→ **STORED DATA**
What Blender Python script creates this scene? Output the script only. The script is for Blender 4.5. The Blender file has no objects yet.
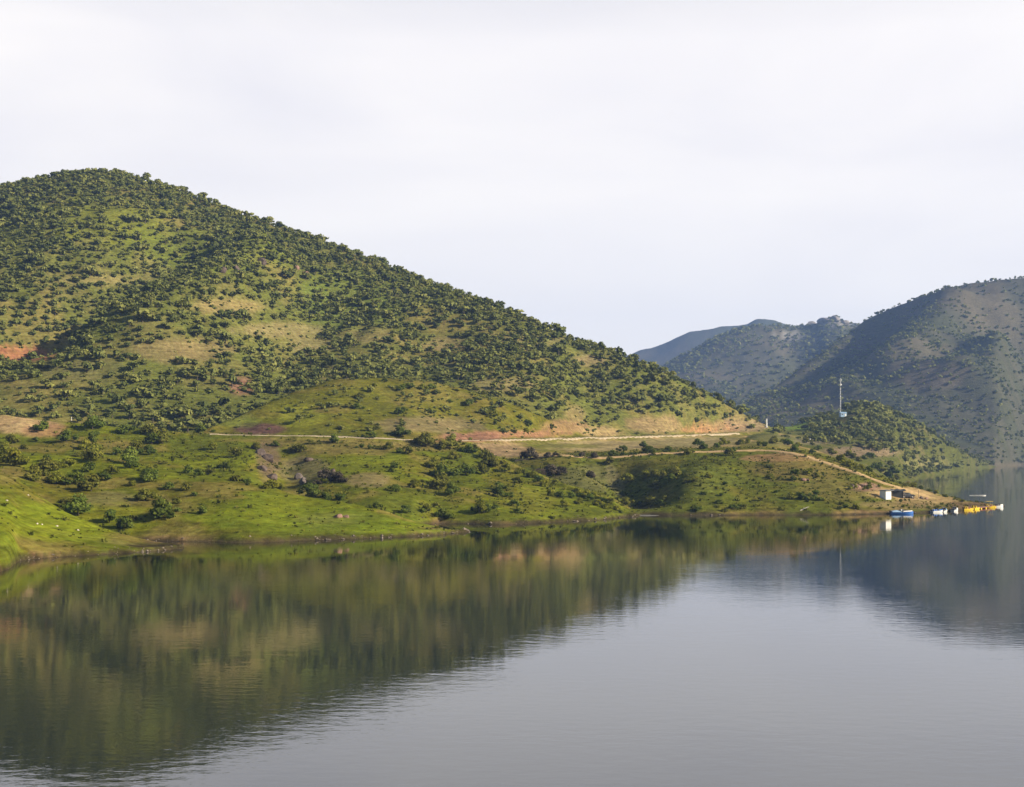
import bpy, bmesh, math, random
import numpy as np
from mathutils import Vector, Matrix

rng = np.random.default_rng(7)
random.seed(7)
F, H0, U0, V0 = 1400.0, 16.0, 512.0, 450.0      # focal length in pixels, eye height, principal column, eye-level row
scene = bpy.context.scene
COL = scene.collection

# ------------------------------------------------------------------ numeric helpers
def _hash(ix, iy, seed):
    h = (ix.astype(np.int64) * 374761393 + iy.astype(np.int64) * 668265263 + seed * 1442695041) & 0xFFFFFFFF
    h = ((h ^ (h >> 13)) * 1274126177) & 0xFFFFFFFF
    h = (h ^ (h >> 16)) & 0xFFFFFFFF
    return h.astype(np.float64) / 4294967295.0

def vnoise(x, y, seed=0):
    ix, iy = np.floor(x), np.floor(y)
    fx, fy = x - ix, y - iy
    fx = fx * fx * fx * (fx * (fx * 6 - 15) + 10); fy = fy * fy * fy * (fy * (fy * 6 - 15) + 10)
    a, b = _hash(ix, iy, seed), _hash(ix + 1, iy, seed)
    c, d = _hash(ix, iy + 1, seed), _hash(ix + 1, iy + 1, seed)
    return (a + (b - a) * fx + (c - a) * fy + (a - b - c + d) * fx * fy) * 2 - 1

def fbm(x, y, octv=4, seed=0, gain=0.5):
    s, a, t = 0.0, 1.0, 0.0
    for k in range(octv):
        s = s + a * vnoise(x, y, seed + 17 * k); t += a
        x, y, a = x * 2.03 + 5.1, y * 2.03 + 1.7, a * gain
    return s / t

def sstep(a, b, x):
    t = np.clip((x - a) / (b - a), 0, 1)
    return t * t * (3 - 2 * t)

def pch(xk, yk, x):
    """monotone cubic through the knots, constant beyond them"""
    xk = np.asarray(xk, float); yk = np.asarray(yk, float)
    h = np.diff(xk); d = np.diff(yk) / h
    m = np.zeros_like(xk)
    if len(xk) > 2:
        w1, w2 = 2 * h[1:] + h[:-1], h[1:] + 2 * h[:-1]
        same = d[:-1] * d[1:] > 0
        with np.errstate(divide='ignore', invalid='ignore'):
            m[1:-1] = np.where(same, (w1 + w2) / (w1 / d[:-1] + w2 / d[1:]), 0)
    m[0], m[-1] = d[0], d[-1]
    x = np.clip(x, xk[0], xk[-1])
    i = np.clip(np.searchsorted(xk, x, side='right') - 1, 0, len(xk) - 2)
    t = (x - xk[i]) / h[i]
    t2, t3 = t * t, t * t * t
    return (2*t3-3*t2+1)*yk[i] + (t3-2*t2+t)*h[i]*m[i] + (-2*t3+3*t2)*yk[i+1] + (t3-t2)*h[i]*m[i+1]

# ------------------------------------------------------------------ the lie of the land
def P(u, v, Y):            # a surveyed point: bearing column, elevation row, distance -> height
    return (u, Y, H0 + (V0 - v) * Y / F)
def S(u, v):               # a point of the shoreline
    return (u, F * H0 / (v - V0), 0.0)

US = np.concatenate([np.arange(-500, -40, 8.0), np.arange(-40, 1064, 2.0), np.arange(1064, 1901, 8.0)])
YS = np.concatenate([np.arange(70, 180, 4.0), np.arange(180, 470, 1.2), np.arange(470, 1010, 3.0),
                     np.arange(1010, 2200, 8.0), np.arange(2200, 4900, 30.0)])
NU, NY = len(US), len(YS)

def sample(line):
    a = np.array(line, float)
    return pch(a[:, 0], a[:, 1], US), pch(a[:, 0], a[:, 2], US)

def loft(lines, front=True):
    ks = [list(sample(l)) if isinstance(l, list) else list(l) for l in lines]
    if front:
        Y0, z0 = ks[0]
        bank = sstep(-1.2, -.05, z0) * (0.75 + .15 * np.sin(US * .033))
        ks = [[Y0 - 45, np.minimum(z0 - 6, -9.0)], [Y0 - 8, z0 - 1.4], [Y0, z0], [Y0 + 1.2, z0 + bank]] + ks[1:]
    else:
        ks = [[ks[0][0] - 40, ks[0][1] * 0 - 9.0]] + ks
    for k in range(1, len(ks)):
        ks[k][0] = np.maximum(ks[k][0], ks[k-1][0] + 0.6)
    YY = np.array([k[0] for k in ks]); ZZ = np.array([k[1] for k in ks])
    out = np.empty((NU, NY))
    for j in range(NU):
        out[j] = pch(YY[:, j], ZZ[:, j], YS)
    return out

def off(line, dY, dz):
    Y, z = sample(line) if isinstance(line, list) else line
    return (Y + dY, z + dz)
def between(l1, l2, t, tz):
    a, b = sample(l1), sample(l2)
    return (a[0] + (b[0] - a[0]) * t, a[1] + (b[1] - a[1]) * tz)

LOW = -9.0
# near tongue
A_sh = [S(-500, 690), S(-200, 622), S(-20, 576), S(8, 569), S(20, 561), S(60, 557), S(110, 554), S(150, 551.5), S(178, 549), (200, 230, -2), (300, 232, -6), (1900, 232, LOW)]
A_cr = [P(-500, 425, 262), P(-200, 440, 262), P(0, 470, 262), P(14, 477, 258), P(57, 504, 250), P(103, 526, 241), P(150, 541.5, 233), (178, 229.5, .4), (200, 232, -2), (300, 234, -6), (1900, 234, LOW)]
# second tongue
B_sh = [(-500, 280, 10), (0, 275, 9), (57, 260, 4), (103, 250, 1.2), (140, 247, .15), (160, 246, 0), S(178, 541.3), S(205, 541.6), S(240, 542.6), S(300, 541), S(400, 537), S(440, 534.8), S(464, 532.5), (480, 272, -1.5), (560, 276, -6), (1900, 276, LOW)]
B_cr = [P(-500, 430, 330), P(0, 455, 330), P(100, 458, 325), P(160, 467, 318), P(231, 480, 302), P(302, 496, 292), P(373, 507, 284), P(409, 519, 277), P(445, 528.5, 273), (464, 272.5, .4), (480, 274, -1.5), (560, 278, -6), (1900, 278, LOW)]
# slope up to the road, its spur ending at the cove
C_sh = [(-500, 300, 6), (0, 300, 6), (100, 300, 5), (231, 306, 4), (302, 298, 2), (373, 292, 2), (409, 292, .5), S(440, 523.6), S(468, 523.8), S(500, 524.6), S(560, 522), S(600, 520), S(630, 517), (645, 334, -1.5), (720, 336, -6), (1900, 336, LOW)]
C_cr = [P(-500, 405, 400), P(-100, 416, 400), P(0, 420, 398), P(60, 422, 397), P(150, 430, 395), P(210, 434.3, 395), P(330, 436.5, 398), P(400, 439, 402), P(460, 442.5, 408), P(490, 455, 400), P(520, 467, 388), P(542, 476, 378), P(578, 490, 362), P(613, 504, 345), P(628, 513, 338), (638, 336, .2), (645, 335, -1.5), (720, 337, -6), (1900, 337, LOW)]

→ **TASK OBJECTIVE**
Using the data above, write out every line exactly, leaving the images behind.

→ **EXERCISE SOLUTION**
What Blender Python script creates this scene? Output the script only. The script is for Blender 4.5. The Blender file has no objects yet.
import bpy, bmesh, math, random
import numpy as np
from mathutils import Vector, Matrix

rng = np.random.default_rng(7)
random.seed(7)
F, H0, U0, V0 = 1400.0, 16.0, 512.0, 450.0      # focal length in pixels, eye height, principal column, eye-level row
scene = bpy.context.scene
COL = scene.collection

# ------------------------------------------------------------------ numeric helpers
def _hash(ix, iy, seed):
    h = (ix.astype(np.int64) * 374761393 + iy.astype(np.int64) * 668265263 + seed * 1442695041) & 0xFFFFFFFF
    h = ((h ^ (h >> 13)) * 1274126177) & 0xFFFFFFFF
    h = (h ^ (h >> 16)) & 0xFFFFFFFF
    return h.astype(np.float64) / 4294967295.0

def vnoise(x, y, seed=0):
    ix, iy = np.floor(x), np.floor(y)
    fx, fy = x - ix, y - iy
    fx = fx * fx * fx * (fx * (fx * 6 - 15) + 10); fy = fy * fy * fy * (fy * (fy * 6 - 15) + 10)
    a, b = _hash(ix, iy, seed), _hash(ix + 1, iy, seed)
    c, d = _hash(ix, iy + 1, seed), _hash(ix + 1, iy + 1, seed)
    return (a + (b - a) * fx + (c - a) * fy + (a - b - c + d) * fx * fy) * 2 - 1

def fbm(x, y, octv=4, seed=0, gain=0.5):
    s, a, t = 0.0, 1.0, 0.0
    for k in range(octv):
        s = s + a * vnoise(x, y, seed + 17 * k); t += a
        x, y, a = x * 2.03 + 5.1, y * 2.03 + 1.7, a * gain
    return s / t

def sstep(a, b, x):
    t = np.clip((x - a) / (b - a), 0, 1)
    return t * t * (3 - 2 * t)

def pch(xk, yk, x):
    """monotone cubic through the knots, constant beyond them"""
    xk = np.asarray(xk, float); yk = np.asarray(yk, float)
    h = np.diff(xk); d = np.diff(yk) / h
    m = np.zeros_like(xk)
    if len(xk) > 2:
        w1, w2 = 2 * h[1:] + h[:-1], h[1:] + 2 * h[:-1]
        same = d[:-1] * d[1:] > 0
        with np.errstate(divide='ignore', invalid='ignore'):
            m[1:-1] = np.where(same, (w1 + w2) / (w1 / d[:-1] + w2 / d[1:]), 0)
    m[0], m[-1] = d[0], d[-1]
    x = np.clip(x, xk[0], xk[-1])
    i = np.clip(np.searchsorted(xk, x, side='right') - 1, 0, len(xk) - 2)
    t = (x - xk[i]) / h[i]
    t2, t3 = t * t, t * t * t
    return (2*t3-3*t2+1)*yk[i] + (t3-2*t2+t)*h[i]*m[i] + (-2*t3+3*t2)*yk[i+1] + (t3-t2)*h[i]*m[i+1]

# ------------------------------------------------------------------ the lie of the land
def P(u, v, Y):            # a surveyed point: bearing column, elevation row, distance -> height
    return (u, Y, H0 + (V0 - v) * Y / F)
def S(u, v):               # a point of the shoreline
    return (u, F * H0 / (v - V0), 0.0)

US = np.concatenate([np.arange(-500, -40, 8.0), np.arange(-40, 1064, 2.0), np.arange(1064, 1901, 8.0)])
YS = np.concatenate([np.arange(70, 180, 4.0), np.arange(180, 470, 1.2), np.arange(470, 1010, 3.0),
                     np.arange(1010, 2200, 8.0), np.arange(2200, 4900, 30.0)])
NU, NY = len(US), len(YS)

def sample(line):
    a = np.array(line, float)
    return pch(a[:, 0], a[:, 1], US), pch(a[:, 0], a[:, 2], US)

def loft(lines, front=True):
    ks = [list(sample(l)) if isinstance(l, list) else list(l) for l in lines]
    if front:
        Y0, z0 = ks[0]
        bank = sstep(-1.2, -.05, z0) * (0.75 + .15 * np.sin(US * .033))
        ks = [[Y0 - 45, np.minimum(z0 - 6, -9.0)], [Y0 - 8, z0 - 1.4], [Y0, z0], [Y0 + 1.2, z0 + bank]] + ks[1:]
    else:
        ks = [[ks[0][0] - 40, ks[0][1] * 0 - 9.0]] + ks
    for k in range(1, len(ks)):
        ks[k][0] = np.maximum(ks[k][0], ks[k-1][0] + 0.6)
    YY = np.array([k[0] for k in ks]); ZZ = np.array([k[1] for k in ks])
    out = np.empty((NU, NY))
    for j in range(NU):
        out[j] = pch(YY[:, j], ZZ[:, j], YS)
    return out

def off(line, dY, dz):
    Y, z = sample(line) if isinstance(line, list) else line
    return (Y + dY, z + dz)
def between(l1, l2, t, tz):
    a, b = sample(l1), sample(l2)
    return (a[0] + (b[0] - a[0]) * t, a[1] + (b[1] - a[1]) * tz)

LOW = -9.0
# near tongue
A_sh = [S(-500, 690), S(-200, 622), S(-20, 576), S(8, 569), S(20, 561), S(60, 557), S(110, 554), S(150, 551.5), S(178, 549), (200, 230, -2), (300, 232, -6), (1900, 232, LOW)]
A_cr = [P(-500, 425, 262), P(-200, 440, 262), P(0, 470, 262), P(14, 477, 258), P(57, 504, 250), P(103, 526, 241), P(150, 541.5, 233), (178, 229.5, .4), (200, 232, -2), (300, 234, -6), (1900, 234, LOW)]
# second tongue
B_sh = [(-500, 280, 10), (0, 275, 9), (57, 260, 4), (103, 250, 1.2), (140, 247, .15), (160, 246, 0), S(178, 541.3), S(205, 541.6), S(240, 542.6), S(300, 541), S(400, 537), S(440, 534.8), S(464, 532.5), (480, 272, -1.5), (560, 276, -6), (1900, 276, LOW)]
B_cr = [P(-500, 430, 330), P(0, 455, 330), P(100, 458, 325), P(160, 467, 318), P(231, 480, 302), P(302, 496, 292), P(373, 507, 284), P(409, 519, 277), P(445, 528.5, 273), (464, 272.5, .4), (480, 274, -1.5), (560, 278, -6), (1900, 278, LOW)]
# slope up to the road, its spur ending at the cove
C_sh = [(-500, 300, 6), (0, 300, 6), (100, 300, 5), (231, 306, 4), (302, 298, 2), (373, 292, 2), (409, 292, .5), S(440, 523.6), S(468, 523.8), S(500, 524.6), S(560, 522), S(600, 520), S(630, 517), (645, 334, -1.5), (720, 336, -6), (1900, 336, LOW)]
C_cr = [P(-500, 405, 400), P(-100, 416, 400), P(0, 420, 398), P(60, 422, 397), P(150, 430, 395), P(210, 434.3, 395), P(330, 436.5, 398), P(400, 439, 402), P(460, 442.5, 408), P(490, 455, 400), P(520, 467, 388), P(542, 476, 378), P(578, 490, 362), P(613, 504, 345), P(628, 513, 338), (638, 336, .2), (645, 335, -1.5), (720, 337, -6), (1900, 337, LOW)]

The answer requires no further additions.